Flood Moves Downstream into Hungary

Created: 2013-06-11 11:38 EST

Category: World > Europe

Railway traffic in eastern Germany's Magdeburg remained suspended Monday although the flood in Germany has moved downstream to the northwestern regions of the country.

By Monday the floodwater along the Elbe River had moved downstream. Saxony's capital therefore removed the highest public warning alert on Monday but Magdeburg, the capital of Saxony-Anhalt State, was still under the caution of the flood alert. A dam in southern Magdeburg burst on Sunday forcing the authorities to ask about 23,000 people to leave their homes. Local authorities suspended railway traffic.

[Magdeburg Resident]:
"The floodwater level is cresting at 7.5 meters. Currently, the situation is an emergency. It might continue more than one week. The Elbe (river) flooding everywhere, this is one of the major disasters of the past century."

The Danube has begun a gradual pull-back at Budapest, with the water level dropping.

South of the city the river is still rising and breaking all-time records.

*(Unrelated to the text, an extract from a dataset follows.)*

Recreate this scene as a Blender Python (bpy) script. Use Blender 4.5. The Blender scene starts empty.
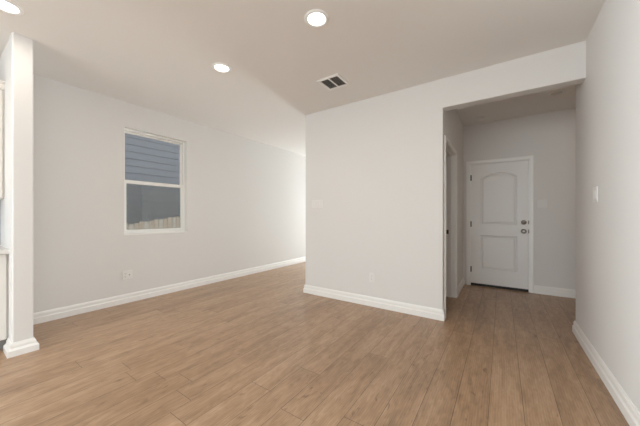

The flood crest reached Dunafoldvar, 79 km south of Budapest on Monday, measuring 706 centimeters, 3 centimeters over the previous high-water mark.

At Paks, 98 km south of Budapest and the site of Hungary's only nuclear reactor the Danube was measured at 872 centimeters, equal to the previous record, and is still rising.

Key roads remain closed to traffic in Budapest. Some, particularly the highways along the Danube embankment, are still underwater, while others are still reserved for emergency vehicles.

Sunday night in Budapest, about 2,000 households lived without power, and water-supply was cut off among 5,000 households.

Although no deaths or missing people were reported, about 1,200 peoples were forced to leave their homes. Tens of thousands of soldiers and volunteers have been working on rescue efforts overnights to pile over six million sand bags besides riverbanks covering some 700 kilometers.

Meteorologists forecast further thunderstorms in two to three days in central Europe, including Hungary.